Longer term, innovation remains the most important return driver, in FTI’s view, best served via information technology, private markets and digital finance.
“The global investment landscape is evolving. Changes are primarily about new opportunities, based on improving profitability and more attractive valuations in sectors and regions that so far have underperformed. Support also comes from expected monetary policy easing globally,” the report said.
“That outcome owes much to the macroeconomic growth impulse delivered by monetary easing across the emerging complex. Even Europe may participate, nudged ahead by both monetary and fiscal easing, paving the way for an upturn in the European growth and earnings cycles in 2026.”
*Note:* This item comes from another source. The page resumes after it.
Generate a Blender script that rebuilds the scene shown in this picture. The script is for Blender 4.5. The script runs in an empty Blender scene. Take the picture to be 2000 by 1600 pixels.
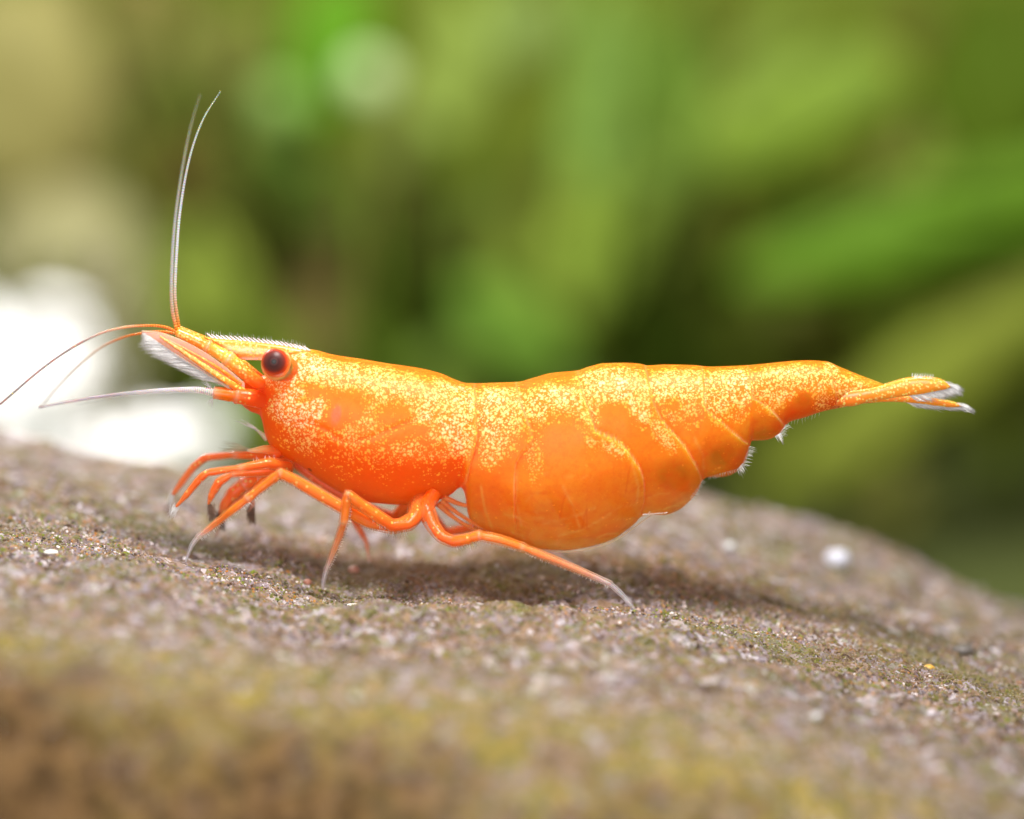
import bpy, math, random
import numpy as np
from mathutils import Vector
random.seed(7); rng = np.random.default_rng(7)
SC = bpy.context.scene
COL = SC.collection

# ------------------------------------------------------------------ camera
LENS, SENSOR = 100.0, 36.0
UPP = 0.005                                  # world units per photo pixel at the shrimp's plane
D = 2000 * UPP * LENS / SENSOR
TH = math.radians(12)
F = np.array([0, math.cos(TH), -math.sin(TH)]); U = np.array([0, math.sin(TH), math.cos(TH)])
CAM = -D * F
cd = bpy.data.cameras.new('camera'); cam = bpy.data.objects.new('camera', cd); COL.objects.link(cam)
cd.lens = LENS; cd.sensor_width = SENSOR; cd.clip_start = 0.1; cd.clip_end = 500
cam.location = CAM; cam.rotation_euler = (math.pi / 2 - TH, 0, 0)
cd.dof.use_dof = True; cd.dof.focus_distance = D - 0.22
cd.dof.aperture_fstop = LENS * 1e-3 / 1.18
SC.camera = cam

# ------------------------------------------------------------------ world, lamps, exposure
W = bpy.data.worlds.new('World'); SC.world = W; W.use_nodes = True
bg = W.node_tree.nodes['Background']
bg.inputs[0].default_value = (1.0, 0.94, 0.87, 1); bg.inputs[1].default_value = 0.24
def area_lamp(name, loc, target, size, power, color=(1, 1, 1)):
    l = bpy.data.lights.new(name, 'AREA'); l.shape = 'DISK'; l.size = size; l.energy = power; l.color = color
    o = bpy.data.objects.new(name, l); COL.objects.link(o); o.location = loc
    o.rotation_euler = (Vector(target) - Vector(loc)).to_track_quat('-Z', 'Y').to_euler()
    return o
area_lamp('tank_light', (1.5, -5.0, 15), (0, 0, 0), 4.2, 5300, (1, 0.97, 0.92))
area_lamp('back_light', (-8, 11, 7), (0, 0, 0), 3.0, 1400, (1, 0.97, 0.93))
area_lamp('front_fill', (-4, -23, 4), (0, 0, 0.3), 7.0, 3000, (1, 0.98, 0.95))  # unseen soft fill, added to lift the shrimp's near side
area_lamp('plant_fill', (4, 25, 30), (0, 68, -6), 16.0, 58000, (1, 1, 0.95))  # unseen lamp added to brighten the planting behind
area_lamp('stone_fill', (-22, 26, 22), (-19, 57, -14), 8.0, 8500, (1, 0.98, 0.98))  # unseen lamp added to push the white stones bright
SC.view_settings.view_transform = 'Standard'; SC.view_settings.look = 'None'
SC.view_settings.exposure = 0; SC.view_settings.gamma = 1; SC.view_settings.use_curve_mapping = False
SC.render.engine = 'CYCLES'
SC.cycles.use_denoising = True
SC.cycles.max_bounces = 8; SC.cycles.transparent_max_bounces = 24

# ------------------------------------------------------------------ helpers
def at(px, py, Y=0.0):
    """world point that lies at depth Y and is seen at photo pixel px, py"""
    px = np.asarray(px, float); py = np.asarray(py, float); Y = np.asarray(Y, float)
    a = (px - 1000) * UPP / D; b = (800 - py) * UPP / D
    dx = a; dy = F[1] + b * U[1]; dz = F[2] + b * U[2]
    t = (Y - CAM[1]) / dy
    return np.stack([CAM[0] + t * dx, CAM[1] + t * dy, CAM[2] + t * dz], -1)
def px_at(Y):   # size of one photo pixel at depth Y
    return UPP * (D + Y * math.cos(TH)) / D
def hermite(xs, ys, x):
    """smooth interpolation; ys may be (n,) or (n, N) with x (N,)"""
    xs = np.asarray(xs, float); ys = np.asarray(ys, float); x = np.asarray(x, float)
    xc = np.clip(x, xs[0], xs[-1])
    i = np.clip(np.searchsorted(xs, xc, side='right') - 1, 0, len(xs) - 2)
    h = np.diff(xs)
    dl = np.diff(ys, axis=0) / (h if ys.ndim == 1 else h[:, None])
    m = np.zeros_like(ys)
    m[1:-1] = np.where(dl[:-1] * dl[1:] > 0, 2 * dl[:-1] * dl[1:] / (dl[:-1] + dl[1:] + 1e-12 * np.sign(dl[:-1])), 0)
    m[0] = dl[0]; m[-1] = dl[-1]
    hh = h[i]; t = (xc - xs[i]) / hh
    if ys.ndim == 1: y0, y1, m0, m1 = ys[i], ys[i + 1], m[i], m[i + 1]
    else:
        k = np.arange(len(x)); y0, y1, m0, m1 = ys[i, k], ys[i + 1, k], m[i, k], m[i + 1, k]
    t2, t3 = t * t, t * t * t
    return (2*t3 - 3*t2 + 1) * y0 + (t3 - 2*t2 + t) * hh * m0 + (-2*t3 + 3*t2) * y1 + (t3 - t2) * hh * m1
def hash2(ix, iy, s=0):
    n = (ix.astype(np.int64) * 374761393 + iy.astype(np.int64) * 668265263 + s * 974634777) & 0x7fffffff
    n = ((n ^ (n >> 13)) * 1274126177) & 0x7fffffff
    return ((n ^ (n >> 16)) & 0xffff) / 65535.0
def vnoise(x, y, s=0):
    ix, iy = np.floor(x), np.floor(y); fx, fy = x - ix, y - iy
    fx = fx * fx * (3 - 2 * fx); fy = fy * fy * (3 - 2 * fy)
    a, b = hash2(ix, iy, s), hash2(ix + 1, iy, s); c, d = hash2(ix, iy + 1, s), hash2(ix + 1, iy + 1, s)
    return (a * (1 - fx) + b * fx) * (1 - fy) + (c * (1 - fx) + d * fx) * fy - 0.5
def catmull(P, n, ten=1.0):
    """n samples per span through the rows of P"""
    P = np.asarray(P, float); Q = np.vstack([2 * P[0] - P[1], P, 2 * P[-1] - P[-2]]); out = []
    for i in range(len(P) - 1):
        p0, p1, p2, p3 = Q[i:i + 4]
        for t in np.linspace(0, 1, n, endpoint=False):
            m1, m2 = 0.5 * ten * (p2 - p0), 0.5 * ten * (p3 - p1)
            out.append((2*t**3 - 3*t*t + 1) * p1 + (t**3 - 2*t*t + t) * m1 + (-2*t**3 + 3*t*t) * p2 + (t**3 - t*t) * m2)
    out.append(P[-1]); return np.array(out)
def mesh_obj(name, verts, faces, mat, parent=None, cols=None, attrs=None, smooth=True):
    me = bpy.data.meshes.new(name)
    me.from_pydata(np.asarray(verts, float).tolist() if not isinstance(verts, list) else verts, [], faces if isinstance(faces, list) else faces.tolist())
    if cols is not None:
        a = me.color_attributes.new('col', 'FLOAT_COLOR', 'POINT'); a.data.foreach_set('color', np.asarray(cols, np.float32).ravel())
    for k, v in (attrs or {}).items():
        a = me.attributes.new(k, 'FLOAT', 'POINT'); a.data.foreach_set('value', np.asarray(v, np.float32))
    if smooth: me.polygons.foreach_set('use_smooth', np.ones(len(me.polygons), bool))
    me.materials.append(mat); me.update()
    o = bpy.data.objects.new(name, me); COL.objects.link(o)
    if parent is not None: o.parent = parent; o.matrix_parent_inverse = Mi(parent)
    return o
from mathutils import Matrix
def world_loc(o):      # only Empties carry an offset; meshes hold world coordinates
    return Vector(o.location) if o.type == 'EMPTY' else Vector((0, 0, 0))
def Mi(p): return Matrix.Translation(-world_loc(p))
def empty(name, loc, label=None, cat=None, group=None):
    o = bpy.data.objects.new(name, None); COL.objects.link(o); o.location = Vector([float(c) for c in loc]); o.empty_display_size = 0.2
    return tag(o, label, cat, group)
def tag(o, label=None, cat=None, group=None, kind=None):
    if label: o['label'] = label
    if cat: o['category'] = cat
    if group: o['group'] = group
    if kind: o['kind'] = kind
    return o
def grid_faces(nu, nv, wrap):
    i = np.arange(nu - 1)[:, None]; j = np.arange(nv if wrap else nv - 1)[None, :]; j2 = (j + 1) % nv
    return np.stack([i * nv + j, (i + 1) * nv + j, (i + 1) * nv + j2, i * nv + j2], -1).reshape(-1, 4)
def tube_geo(P, R, n=10, flat=1.0):
    """rings along the points P with radii R; flat squeezes it along Y"""
    P = np.asarray(P, float); T = np.gradient(P, axis=0); T /= np.linalg.norm(T, axis=1)[:, None] + 1e-9
    ref = np.array([0, 1, 0.02]); A = np.cross(T, ref); A /= np.linalg.norm(A, axis=1)[:, None] + 1e-9
    B = np.cross(A, T)
    ph = np.linspace(0, 2 * math.pi, n, endpoint=False)
    V = P[:, None, :] + np.asarray(R)[:, None, None] * (np.cos(ph)[None, :, None] * A[:, None, :] + flat * np.sin(ph)[None, :, None] * B[:, None, :])
    V = V.reshape(-1, 3).tolist(); Fc = grid_faces(len(P), n, True).tolist()
    V += [P[0].tolist(), P[-1].tolist()]; a, b = len(V) - 2, len(V) - 1; last = (len(P) - 1) * n
    for j in range(n):
        Fc.append([a, j, (j + 1) % n]); Fc.append([b, last + (j + 1) % n, last + j])
    return V, Fc
def tube(name, pts, parent, mat, n=10, sub=8, flat=1.0, ring=None, joints=(), ten=1.0, rs=1.0, wob=0.0):
    """pts rows: px, py, Y, radius in px, r, g, b, alpha"""
    A = catmull(np.array(pts, float), sub, ten)
    A[:, 3] *= rs
    P = at(A[:, 0], A[:, 1], A[:, 2]); R = np.maximum(A[:, 3], 0.35) * UPP
    C = np.clip(A[:, 4:8], 0, 1)
    if ring:
        s = np.concatenate([[0], np.cumsum(np.linalg.norm(np.diff(A[:, :2], axis=0), axis=1))])
        w = 0.5 + 0.5 * np.cos(s * 2 * math.pi / ring)
        R = R * (0.86 + 0.22 * w); C = C.copy(); C[:, :3] *= (0.72 + 0.28 * w)[:, None]; C[:, 3] *= 0.7 + 0.3 * w
    if wob: R = R * (1 + wob * 2 * vnoise(np.arange(len(R)) * 0.45 + A[0, 0], np.full(len(R), A[0, 1]), 61))
    for k in joints:
        i = k * sub; w = np.exp(-((np.arange(len(R)) - i) / 1.0) ** 2); w2 = np.exp(-((np.arange(len(R)) - i - 2.0) / 0.9) ** 2); R = R * (1 + 0.16 * w - 0.14 * w2)
        C = C.copy(); C[:, :3] = C[:, :3] * (1 - 0.45 * w[:, None]) + np.array([1, 0.62, 0.42]) * 0.45 * w[:, None]; C[:, 3] *= 1 - 0.3 * w
    V, Fc = tube_geo(P, R, n, flat)
    C = np.vstack([np.repeat(C, n, axis=0), C[:1], C[-1:]])
    return mesh_obj(name, V, Fc, mat, parent, C)
def hairs(name, H, parent, mat, kind='stuff'):
    """H rows: p0(3), p1(3), radius; three-sided tapering bristles with a bend, joined"""
    H = np.asarray(H, float); p0, p1, r = H[:, :3], H[:, 3:6], H[:, 6]
    d = p1 - p0; L = np.linalg.norm(d, axis=1)[:, None] + 1e-9; t = d / L
    a = np.cross(t, np.array([0.0, 1, 0.1])); a /= np.linalg.norm(a, axis=1)[:, None] + 1e-9; b = np.cross(a, t)
    mid = p0 + d * 0.55 + a * L * rng.normal(0, 0.05, (len(H), 1)) + b * L * rng.normal(0, 0.05, (len(H), 1))
    V = []
    for k in range(3):
        c, s = math.cos(k * 2.094), math.sin(k * 2.094); V.append(p0 + (a * c + b * s) * r[:, None])
    for k in range(3):
        c, s = math.cos(k * 2.094), math.sin(k * 2.094); V.append(mid + (a * c + b * s) * r[:, None] * 0.7)
    V.append(p1); V = np.stack(V, 1).reshape(-1, 3)
    base = np.arange(len(H)) * 7
    fs = []
    for k in range(3):
        k2 = (k + 1) % 3
        fs.append(np.stack([base + k, base + k2, base + 3 + k2], 1)); fs.append(np.stack([base + k, base + 3 + k2, base + 3 + k], 1))
        fs.append(np.stack([base + 3 + k, base + 3 + k2, base + 6], 1))
    o = mesh_obj(name, V, np.concatenate(fs), mat, parent)
    if kind: o['kind'] = kind
    return o

# ------------------------------------------------------------------ materials
def new_mat(name):
    m = bpy.data.materials.new(name); m.use_nodes = True
    return m, m.node_tree.nodes, m.node_tree.links, m.node_tree.nodes['Principled BSDF']
def N(ns, t, **kw):
    n = ns.new(t)
    for k, v in kw.items(): setattr(n, k, v)
    return n
def math_node(ns, ls, op, a, b=None, c=None, clamp=False):
    n = ns.new('ShaderNodeMath'); n.operation = op; n.use_clamp = clamp
    for i, v in enumerate((a, b, c)):
        if v is None: continue
        if isinstance(v, (int, float)): n.inputs[i].default_value = v
        else: ls.new(v, n.inputs[i])
    return n.outputs[0]
def mixc(ns, ls, f, a, b, blend='MIX'):
    n = ns.new('ShaderNodeMix'); n.data_type = 'RGBA'; n.blend_type = blend
    for s, v in ((n.inputs[0], f), (n.inputs[6], a), (n.inputs[7], b)):
        if isinstance(v, (int, float)): s.default_value = v
        elif isinstance(v, tuple): s.default_value = (*v, 1)
        else: ls.new(v, s)
    return n.outputs[2]
def smooth(ns, ls, v, lo, hi, a=0.0, b=1.0):
    n = ns.new('ShaderNodeMapRange'); n.interpolation_type = 'SMOOTHSTEP'
    for i, x in enumerate((v, lo, hi, a, b)):
        if isinstance(x, (int, float)): n.inputs[i].default_value = x
        else: ls.new(x, n.inputs[i])
    return n.outputs[0]
def noise(ns, ls, vec, scale, detail=3, rough=0.55):
    n = ns.new('ShaderNodeTexNoise'); n.inputs['Scale'].default_value = scale; n.inputs['Detail'].default_value = detail; n.inputs['Roughness'].default_value = rough
    ls.new(vec, n.inputs['Vector']); return n
def voro(ns, ls, vec, scale, feature='F1'):
    n = ns.new('ShaderNodeTexVoronoi'); n.feature = feature; n.inputs['Scale'].default_value = scale
    ls.new(vec, n.inputs['Vector']); return n
def bump(ns, ls, h, strength, dist, bs, prev=None):
    n = ns.new('ShaderNodeBump'); n.inputs['Strength'].default_value = strength; n.inputs['Distance'].default_value = dist
    ls.new(h, n.inputs['Height'])
    if prev is not None: ls.new(prev, n.inputs['Normal'])
    if bs is not None: ls.new(n.outputs[0], bs.inputs['Normal'])
    return n.outputs[0]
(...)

However, the firm warns that the macro backdrop is far from benign.
“We must recognise that much of the world has abandoned faith in free markets, free trade and the free movement of factors of production … We have entered an era of big and intrusive government, which risks lowering returns and increasing risk across capital markets over the remainder of this decade. Rarely has that outcome served investors well. Vigilance remains warranted.”
FTI goes as far as to declare globalisation as being “over”. “Brexit and US tariffs are visible manifestations of the backlash against trade and migration. But even earlier, globalisation was already stalling,” the report said.
“The reversal of globalisation is not costless. The desire to boost efficiency and profitability drove decisions made over the past 75 years to outsource manufacturing and services, to hire immigrants and to allocate capital globally.”
Moving in the opposite direction, Franklin Templeton Institute says, implies a less-efficient allocation of resources, higher costs and lower returns on capital. “Of course, de-globalisation is not universal.
“Countries still interested in trade will find like-minded partners. And since most trade takes place with neighbours, regionalisation is the likely successor to globalisation, most probably centred on three major trading blocs – North America, Europe and Asia.”